“I Know Everything.” 

The matter-of-fact statement from my 4-year-old threw me off guard a bit. “Oh, you do?” “Yep!” She was confident in it. 

“Kathryn, who taught you everything?” 

“You did.”
“But Mommy doesn’t know everything, so how could she teach you everything?”

“I don’t know. But I know everything.” 

I proceeded to tell her that she doesn’t actually know everything, none of us do. And that Mommy tells her things as she’s ready to learn them. Like how, just hours before, when trying to (sort of) explain death to her I have to tell her things in ways she’ll understand. (that one flopped… “If I die, you’ll have to buy a new Kathryn”). 

I probably have lots of epiphanies when parenting, but this one felt especially paramount. 

How often do I want to understand all the things (and to think that I might even know all the things), only to be reminded that, actually, I don’t. And, actually, God’s best for me might mean not explaining the very thing I feel so desperate to know. Because maybe I won’t understand it yet. Maybe I just can’t understand it. 

Maybe, like my small, smart, beautiful daughter, I’m just unable to fully grasp the concepts and the constructs that God, the Creator of the world, is working within. Perhaps I’m not ready. Perhaps knowing the whole truth isn’t beneficial, but actually harmful. Perhaps knowing all the logistics about how everything will work out isn’t necessary to know… I just have to get in the van and ride. My dad will take care of the details. 

And how often does learning require repetition? How many times do I count to 50 with her? How many times do I tell her to stay in her seat at dinner? 

Perhaps our gravest error is to think we’ve learned anything at all. To think we “know everything”. Instead of approaching life with a posture of humility, eager to learn about the world, eager to learn about the Lord – a constant recognition that we still have so far to go

Maybe then…

Maybe then I’d be the type of person who meets adversity with trust instead of the facade of control. A type of surrender, really. “God, I have no idea why this is happening and it literally makes no sense to me… but to You, God, with infinite wisdom, foresight and sovereignty… I believe that it does.” 

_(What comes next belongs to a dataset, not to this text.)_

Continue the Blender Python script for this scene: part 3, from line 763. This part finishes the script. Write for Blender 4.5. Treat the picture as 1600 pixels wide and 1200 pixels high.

And to believe that He is still good. 

Because Kathryn does. Even when consequences arise, even when she doesn’t understand why she’s being told to do something, even when she doesn’t understand the concepts that have very real implications on her life…

She still believes that I’m good.

She still loves me. 

She still trusts me. 

It’s one the most humbling things I’ve ever encountered. 

My arms are the arms she wants holding her. My hugs are the last ones she wants at night. She lives in a world where she doesn’t have to know what she will eat each day, but she knows that she will. She exists in such a way where she can be screaming in my face one second, but snuggled against my chest the next. It’s a safety, a trust, that comes when you truly know you can be at your worst and still loved and cared for. 

Faith of a child. 

Always teaching us, challenging us, reminding us. 

We may never know… and maybe that’s okay. 

But may we still believe Him to be a God who is for us, even when it feels like He may be against us. Because somehow my daughter can grasp that about me… how I long to do the same toward Him. 

Humanity – learning everything, over and over and over again.